As propostas da Abema e dos congressistas, mesmo com diferenças, são destruidoras da legislação ambiental e esclareceremos o porquê nos próximos textos que divulgaremos. Pois, as nuances entre elas constituem a estratégia utilizada pelos campos políticos interessados no desmonte da legislação ambiental, denominada “bode na sala”, ou seja, o aniquilamento total defendido por Romero Jucáé até a proposta “menos pior” que a representada pela Abema.
Estas três iniciativas não nos surpreendem já que os dois congressistas integram o grupo dos “representantes públicos” que atuam em defesa de seus interesses próprios e de seus financiadores de campanha. Quanto à Abema, mesmo que tenha certa legitimidade, é composta por “gestores públicos” que tiveram indicação política com o objetivo de providenciar a liberação das licenças. E assim vimos os órgãos ambientais serem transformados em verdadeiros balcões de licenciamento, onde a visão que impera sobre o meio ambiente é de um “entrave” ao “desenvolvimento”.
Coincidentemente, o direito à informação, o primeiro dos dezesseis direitos humanos violados na construção de grandes empreendimentos, como hidrelétricos, também é violado na discussão desse tema de extrema importância e dos iminentes riscos de retrocessos. Além do silenciamento da mídia comercial, o Conama abriu o período de consulta sobre a proposta da Abema durante o carnaval deste ano, o que fez com que o Ministério Público Federal (MPF) conseguisse prorrogar a definição sobre o tema.
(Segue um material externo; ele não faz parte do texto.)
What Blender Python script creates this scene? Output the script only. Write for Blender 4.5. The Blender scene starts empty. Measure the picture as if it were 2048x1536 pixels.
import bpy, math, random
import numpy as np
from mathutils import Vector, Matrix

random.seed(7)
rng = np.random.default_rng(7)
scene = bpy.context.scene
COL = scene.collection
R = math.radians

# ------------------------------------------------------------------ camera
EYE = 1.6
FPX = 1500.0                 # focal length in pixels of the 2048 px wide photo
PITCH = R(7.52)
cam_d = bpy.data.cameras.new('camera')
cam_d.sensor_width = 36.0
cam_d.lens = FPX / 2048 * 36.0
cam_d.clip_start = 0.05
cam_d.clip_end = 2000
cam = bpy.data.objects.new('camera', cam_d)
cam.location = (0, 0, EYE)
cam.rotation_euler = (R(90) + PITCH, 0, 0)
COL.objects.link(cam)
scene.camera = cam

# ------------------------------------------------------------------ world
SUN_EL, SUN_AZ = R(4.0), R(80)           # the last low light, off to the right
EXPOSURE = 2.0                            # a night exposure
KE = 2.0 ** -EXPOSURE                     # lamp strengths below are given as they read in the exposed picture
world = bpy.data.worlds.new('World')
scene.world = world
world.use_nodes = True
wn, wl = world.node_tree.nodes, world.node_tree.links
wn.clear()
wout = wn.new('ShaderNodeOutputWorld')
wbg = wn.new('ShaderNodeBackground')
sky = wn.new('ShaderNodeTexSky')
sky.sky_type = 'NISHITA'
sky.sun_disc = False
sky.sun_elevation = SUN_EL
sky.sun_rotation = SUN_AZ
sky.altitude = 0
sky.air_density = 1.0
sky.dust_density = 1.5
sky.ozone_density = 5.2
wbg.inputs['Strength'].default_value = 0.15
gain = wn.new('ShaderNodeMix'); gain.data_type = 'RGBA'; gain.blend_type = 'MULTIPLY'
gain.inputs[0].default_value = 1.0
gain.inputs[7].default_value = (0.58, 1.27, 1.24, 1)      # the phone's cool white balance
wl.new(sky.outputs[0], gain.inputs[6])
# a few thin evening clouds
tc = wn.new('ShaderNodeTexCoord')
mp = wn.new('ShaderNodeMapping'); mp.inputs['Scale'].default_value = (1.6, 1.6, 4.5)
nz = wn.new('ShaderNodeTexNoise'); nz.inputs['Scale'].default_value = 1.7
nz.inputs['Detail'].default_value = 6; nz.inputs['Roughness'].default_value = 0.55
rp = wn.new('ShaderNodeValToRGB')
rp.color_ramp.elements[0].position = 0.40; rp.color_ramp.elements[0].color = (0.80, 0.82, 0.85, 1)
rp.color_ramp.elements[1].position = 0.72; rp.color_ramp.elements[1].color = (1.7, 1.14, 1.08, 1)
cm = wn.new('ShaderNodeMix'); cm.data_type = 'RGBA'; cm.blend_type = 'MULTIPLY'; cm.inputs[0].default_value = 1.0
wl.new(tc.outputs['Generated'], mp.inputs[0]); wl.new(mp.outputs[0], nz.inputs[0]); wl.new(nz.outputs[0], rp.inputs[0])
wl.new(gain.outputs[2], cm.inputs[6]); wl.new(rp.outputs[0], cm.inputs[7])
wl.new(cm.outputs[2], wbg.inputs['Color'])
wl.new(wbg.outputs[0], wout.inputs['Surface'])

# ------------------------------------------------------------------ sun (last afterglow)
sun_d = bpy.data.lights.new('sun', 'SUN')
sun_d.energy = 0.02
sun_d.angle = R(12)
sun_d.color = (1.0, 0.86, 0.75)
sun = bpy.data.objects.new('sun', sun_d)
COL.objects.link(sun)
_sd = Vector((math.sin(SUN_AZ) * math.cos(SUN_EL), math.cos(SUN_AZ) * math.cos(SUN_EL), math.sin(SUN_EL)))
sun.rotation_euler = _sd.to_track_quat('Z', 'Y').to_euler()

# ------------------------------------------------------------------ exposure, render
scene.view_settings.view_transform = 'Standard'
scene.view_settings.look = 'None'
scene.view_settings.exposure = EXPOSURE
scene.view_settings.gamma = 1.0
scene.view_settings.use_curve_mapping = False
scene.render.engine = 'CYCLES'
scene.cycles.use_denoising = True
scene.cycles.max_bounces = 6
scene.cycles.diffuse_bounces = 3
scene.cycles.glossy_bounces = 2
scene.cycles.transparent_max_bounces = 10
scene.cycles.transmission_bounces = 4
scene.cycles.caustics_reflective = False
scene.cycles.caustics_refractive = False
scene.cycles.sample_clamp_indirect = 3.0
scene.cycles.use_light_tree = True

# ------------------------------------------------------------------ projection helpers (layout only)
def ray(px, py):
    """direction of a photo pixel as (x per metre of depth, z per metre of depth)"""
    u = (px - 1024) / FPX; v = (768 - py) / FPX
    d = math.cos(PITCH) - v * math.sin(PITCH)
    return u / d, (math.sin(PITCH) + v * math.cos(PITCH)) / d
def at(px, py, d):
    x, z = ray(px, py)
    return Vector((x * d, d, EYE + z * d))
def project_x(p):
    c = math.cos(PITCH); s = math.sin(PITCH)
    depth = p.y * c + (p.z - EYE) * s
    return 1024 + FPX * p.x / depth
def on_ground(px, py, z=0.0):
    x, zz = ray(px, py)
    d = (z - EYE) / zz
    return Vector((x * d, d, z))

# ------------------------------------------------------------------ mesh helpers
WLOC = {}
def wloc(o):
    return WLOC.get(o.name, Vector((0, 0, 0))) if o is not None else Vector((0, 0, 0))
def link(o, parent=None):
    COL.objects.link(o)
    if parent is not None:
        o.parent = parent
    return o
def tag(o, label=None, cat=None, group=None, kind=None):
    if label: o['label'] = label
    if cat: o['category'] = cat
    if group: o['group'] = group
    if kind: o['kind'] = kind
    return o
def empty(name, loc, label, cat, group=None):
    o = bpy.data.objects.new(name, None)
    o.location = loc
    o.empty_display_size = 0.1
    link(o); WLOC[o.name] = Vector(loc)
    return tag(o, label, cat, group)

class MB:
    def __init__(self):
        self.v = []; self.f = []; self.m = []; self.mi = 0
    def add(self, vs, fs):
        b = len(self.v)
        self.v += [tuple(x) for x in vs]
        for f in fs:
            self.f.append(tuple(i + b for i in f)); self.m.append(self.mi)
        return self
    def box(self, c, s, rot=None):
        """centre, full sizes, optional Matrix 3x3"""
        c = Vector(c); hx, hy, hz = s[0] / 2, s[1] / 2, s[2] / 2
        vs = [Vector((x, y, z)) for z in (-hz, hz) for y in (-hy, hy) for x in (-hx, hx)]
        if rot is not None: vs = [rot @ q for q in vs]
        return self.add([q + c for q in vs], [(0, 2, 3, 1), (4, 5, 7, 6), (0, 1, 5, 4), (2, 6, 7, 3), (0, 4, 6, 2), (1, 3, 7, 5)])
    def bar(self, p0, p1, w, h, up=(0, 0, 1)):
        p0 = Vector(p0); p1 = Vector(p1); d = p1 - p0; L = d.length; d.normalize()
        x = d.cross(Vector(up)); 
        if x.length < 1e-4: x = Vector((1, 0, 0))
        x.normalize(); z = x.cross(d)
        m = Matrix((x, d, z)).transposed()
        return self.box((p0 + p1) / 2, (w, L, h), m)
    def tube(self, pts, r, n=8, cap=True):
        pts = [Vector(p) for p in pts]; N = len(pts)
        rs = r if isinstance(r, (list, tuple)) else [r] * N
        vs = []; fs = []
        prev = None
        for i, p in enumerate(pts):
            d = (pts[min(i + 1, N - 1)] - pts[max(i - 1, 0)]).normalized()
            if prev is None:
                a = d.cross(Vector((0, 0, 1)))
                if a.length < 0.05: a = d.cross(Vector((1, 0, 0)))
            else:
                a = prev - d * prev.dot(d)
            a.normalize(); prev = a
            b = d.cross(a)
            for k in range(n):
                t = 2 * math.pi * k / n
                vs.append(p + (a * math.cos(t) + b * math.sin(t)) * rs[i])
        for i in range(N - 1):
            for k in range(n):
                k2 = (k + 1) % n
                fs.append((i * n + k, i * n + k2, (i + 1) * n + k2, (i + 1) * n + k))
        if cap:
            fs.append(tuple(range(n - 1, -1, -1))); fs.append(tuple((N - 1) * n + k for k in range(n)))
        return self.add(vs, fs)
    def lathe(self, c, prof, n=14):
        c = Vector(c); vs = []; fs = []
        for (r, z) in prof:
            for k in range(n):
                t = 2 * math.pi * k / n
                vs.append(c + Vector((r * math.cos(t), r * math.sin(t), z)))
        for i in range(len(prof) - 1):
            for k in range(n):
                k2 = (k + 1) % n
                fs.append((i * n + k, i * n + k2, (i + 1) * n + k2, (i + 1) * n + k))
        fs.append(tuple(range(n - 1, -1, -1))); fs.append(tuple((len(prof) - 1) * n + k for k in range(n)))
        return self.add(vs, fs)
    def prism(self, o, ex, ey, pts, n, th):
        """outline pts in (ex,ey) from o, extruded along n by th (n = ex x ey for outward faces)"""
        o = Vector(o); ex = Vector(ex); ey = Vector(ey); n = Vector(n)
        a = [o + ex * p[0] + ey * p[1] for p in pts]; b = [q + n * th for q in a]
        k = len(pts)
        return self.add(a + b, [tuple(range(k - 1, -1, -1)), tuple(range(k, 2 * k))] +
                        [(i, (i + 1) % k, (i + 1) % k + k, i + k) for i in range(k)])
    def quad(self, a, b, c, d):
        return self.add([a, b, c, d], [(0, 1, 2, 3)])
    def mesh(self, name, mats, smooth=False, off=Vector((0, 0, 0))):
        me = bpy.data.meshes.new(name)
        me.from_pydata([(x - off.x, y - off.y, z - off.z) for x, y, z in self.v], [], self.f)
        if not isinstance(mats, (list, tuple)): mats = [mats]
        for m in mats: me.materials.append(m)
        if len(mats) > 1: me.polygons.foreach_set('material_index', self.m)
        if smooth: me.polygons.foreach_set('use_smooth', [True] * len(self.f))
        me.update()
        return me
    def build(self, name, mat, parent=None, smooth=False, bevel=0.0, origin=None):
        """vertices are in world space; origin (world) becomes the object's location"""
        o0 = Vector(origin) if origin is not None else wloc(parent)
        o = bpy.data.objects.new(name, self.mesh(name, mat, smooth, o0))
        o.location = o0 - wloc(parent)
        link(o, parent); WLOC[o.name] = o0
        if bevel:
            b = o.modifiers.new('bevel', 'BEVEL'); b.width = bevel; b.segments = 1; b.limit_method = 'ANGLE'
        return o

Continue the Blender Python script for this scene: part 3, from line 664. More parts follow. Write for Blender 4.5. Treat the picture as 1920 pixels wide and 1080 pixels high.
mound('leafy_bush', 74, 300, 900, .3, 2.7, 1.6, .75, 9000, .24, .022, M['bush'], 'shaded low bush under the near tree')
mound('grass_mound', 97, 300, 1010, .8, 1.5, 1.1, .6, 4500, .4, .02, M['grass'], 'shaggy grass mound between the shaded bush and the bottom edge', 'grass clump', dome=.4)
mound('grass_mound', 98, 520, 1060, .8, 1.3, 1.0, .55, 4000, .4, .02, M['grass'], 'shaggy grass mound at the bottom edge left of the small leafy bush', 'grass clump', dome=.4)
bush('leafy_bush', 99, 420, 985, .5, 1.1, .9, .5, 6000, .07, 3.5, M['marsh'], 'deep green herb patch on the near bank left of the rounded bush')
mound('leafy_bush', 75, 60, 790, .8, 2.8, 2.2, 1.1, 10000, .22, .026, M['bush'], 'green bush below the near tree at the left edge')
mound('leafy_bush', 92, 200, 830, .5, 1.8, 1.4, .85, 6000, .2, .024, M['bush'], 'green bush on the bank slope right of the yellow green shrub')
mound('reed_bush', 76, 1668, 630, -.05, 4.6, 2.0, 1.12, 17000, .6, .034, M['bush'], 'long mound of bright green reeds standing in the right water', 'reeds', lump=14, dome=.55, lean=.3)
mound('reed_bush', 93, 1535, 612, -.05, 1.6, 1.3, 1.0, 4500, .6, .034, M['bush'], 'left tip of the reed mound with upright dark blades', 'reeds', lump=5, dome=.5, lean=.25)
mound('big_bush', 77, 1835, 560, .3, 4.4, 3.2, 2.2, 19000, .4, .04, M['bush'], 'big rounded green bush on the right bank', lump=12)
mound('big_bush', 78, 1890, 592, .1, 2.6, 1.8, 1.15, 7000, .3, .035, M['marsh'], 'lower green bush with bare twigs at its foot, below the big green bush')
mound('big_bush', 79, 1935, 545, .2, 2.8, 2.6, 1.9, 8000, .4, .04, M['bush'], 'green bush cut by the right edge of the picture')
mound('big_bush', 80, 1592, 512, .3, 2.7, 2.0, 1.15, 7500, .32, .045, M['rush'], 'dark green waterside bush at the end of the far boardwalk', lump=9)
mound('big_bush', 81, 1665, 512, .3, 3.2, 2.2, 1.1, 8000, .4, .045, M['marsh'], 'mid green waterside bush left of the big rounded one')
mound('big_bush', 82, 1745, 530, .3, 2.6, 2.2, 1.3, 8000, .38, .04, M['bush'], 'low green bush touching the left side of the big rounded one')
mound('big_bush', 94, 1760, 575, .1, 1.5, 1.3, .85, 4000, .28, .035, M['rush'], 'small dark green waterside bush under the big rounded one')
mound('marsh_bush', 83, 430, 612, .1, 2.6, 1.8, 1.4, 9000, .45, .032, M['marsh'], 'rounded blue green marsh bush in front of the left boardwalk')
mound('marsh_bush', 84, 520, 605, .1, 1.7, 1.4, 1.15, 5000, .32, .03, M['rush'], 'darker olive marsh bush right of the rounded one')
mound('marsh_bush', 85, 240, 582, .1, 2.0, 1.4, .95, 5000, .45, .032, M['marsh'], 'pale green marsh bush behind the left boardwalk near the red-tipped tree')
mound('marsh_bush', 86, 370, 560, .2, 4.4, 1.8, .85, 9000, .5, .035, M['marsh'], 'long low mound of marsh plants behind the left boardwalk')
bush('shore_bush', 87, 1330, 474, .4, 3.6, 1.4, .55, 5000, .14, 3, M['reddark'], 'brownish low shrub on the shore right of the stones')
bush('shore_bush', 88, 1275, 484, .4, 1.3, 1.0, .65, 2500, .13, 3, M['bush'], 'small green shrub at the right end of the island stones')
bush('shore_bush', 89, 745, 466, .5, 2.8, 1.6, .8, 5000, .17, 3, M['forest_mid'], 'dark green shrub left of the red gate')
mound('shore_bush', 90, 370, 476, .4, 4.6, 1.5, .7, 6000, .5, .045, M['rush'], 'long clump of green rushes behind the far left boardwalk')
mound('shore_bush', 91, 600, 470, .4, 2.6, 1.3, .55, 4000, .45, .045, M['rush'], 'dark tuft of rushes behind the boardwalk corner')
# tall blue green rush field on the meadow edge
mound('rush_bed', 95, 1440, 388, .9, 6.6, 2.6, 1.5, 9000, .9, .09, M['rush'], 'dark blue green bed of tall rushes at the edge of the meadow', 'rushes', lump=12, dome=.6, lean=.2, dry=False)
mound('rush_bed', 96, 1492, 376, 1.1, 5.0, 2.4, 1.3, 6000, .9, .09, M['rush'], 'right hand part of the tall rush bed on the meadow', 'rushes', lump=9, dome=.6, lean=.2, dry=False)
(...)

Por isso, aconteceram audiências públicas em vários estados. No Rio Grande do Sul, a audiência foi em 11 de abril e promovida pelo Ministério Público Estadual com a colaboração de vários especialistas na área, como os professores e pesquisadores da área ambiental, dentre eles os da UFRGS. Naquele momento ficaram evidentes os interesses por trás das propostas. A Associação Brasileira dos Membros do Ministério Público de Meio Ambiente (Abrampa) caracterizou as propostas como um retrocesso. Sua posição é de que se não houver mudanças profundas nas três referidas propostas, ações judiciais serão necessárias para questionar a sua constitucionalidade dentro do princípio do não retrocesso ambiental, assim como ocorreu diante da flexibilização do Código Florestal.
Nos próximos textos, discutiremos cada projeto e desvendaremos o verdadeiro significado de cada mudança proposta. O presente da biodiversidade brasileira está ameaçado, por isso não podemos permitir que ocorram outros retrocessos na legislação ambiental. Em tempos de crimes ambientais como aquele que vitimou os habitantes de Mariana e os demais situados nos 700 km do Rio Doce, não admitiremos o esquecimento nem o risco de repetição. Os delinquentes do meio ambiente não passarão!